Occupy is a Revolutionary Subject or Still Life

– Balthus, Still Life, 1937

Occupy Wall Street as a Node of Resonance

The node of resonance analysis seems to me flawed because it takes the image from network theory. Receptive as well as resonant nodes imply a mechanical reduction: they are parts of a mechanism, not machines productive of transversal subjects.

Occupy has the power to effect change | Peter Hallward

Peter Hallward’s piece ignores even Judith Butler’s view of a material transformation effected by Occupy – which is at least suggestive – in favour of advocating a conventional protest movement, involving civil disobedience and non-compliance.

The tactics of occupation: Becoming cockroach

This is where the former analysis actually works, since it points out the difference between Occupy and a protest movement: the former does not Move! Here also the strength in the Cockroaches article is stasis. There is no movement.

What doesn’t happen when we stop? is the question. Not the more familiar: What happens? Or: What happens now that we have stopped here?

So: What or who cannot be excluded?
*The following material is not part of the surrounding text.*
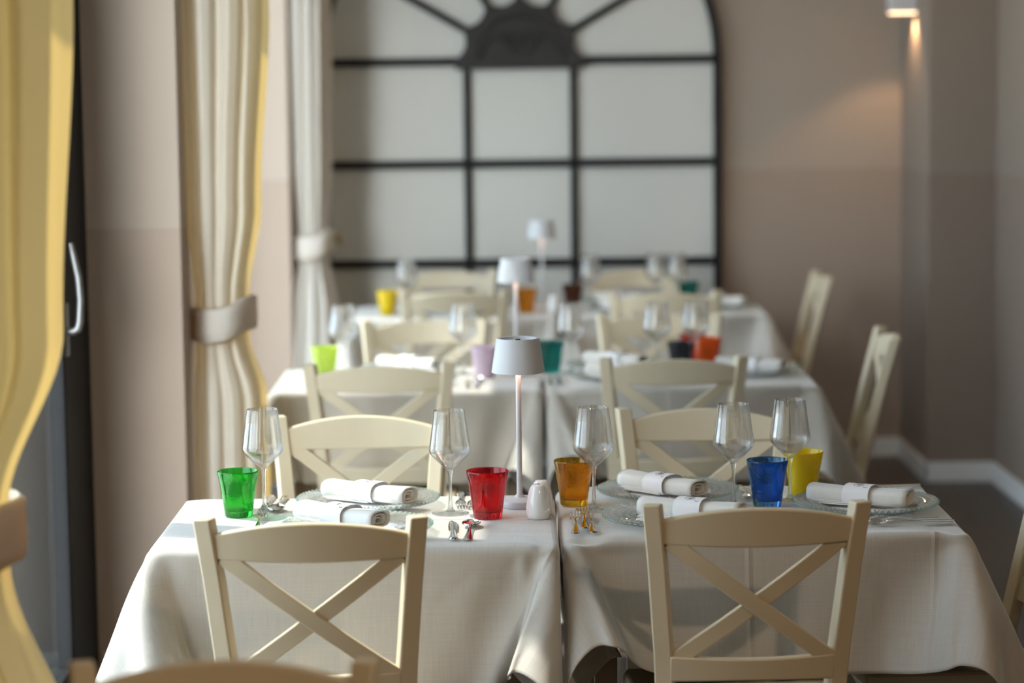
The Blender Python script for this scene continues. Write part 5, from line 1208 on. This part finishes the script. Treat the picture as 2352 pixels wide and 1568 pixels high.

Not: How can I be included?

Which points to Occupy as a simulation. There is an indication, several stories, an anecdote or two, that the Zuccotti Occupation began from an artistic reappropriation of the Tahrir Square Occupation. It was recognisable. People knew how to respond. And there was a sort of romance: maybe we are like Egyptians, fighting an overtly oppressive system.

It involved – and involves still, stillness being all – the putting into play of an aesthetic for which no further instructions were required. Simply occupy! It is this aesthetic phenomenon that the above analyses are trying to reduce to discourse, to analyse, to trace the outlines of, the etiology, the teleology, the origins and ends, and curlicuing, ornamenting out of sheer imaginative will, and failing to analyse, failing even to depict. Because such traditional forms of analysis are afraid of simulation, fakes, the hyperreal, or virtual.

Imagine a serious person finding value in the politically fake! There is an art to writing of such things.

What I would like to point out is that not only is Occupy not a movement, because it does not move, not only is Occupy a simulation, or fake, or play politics (!), but that in the bodies it immoblises it puts its own status – and stasis – at risk.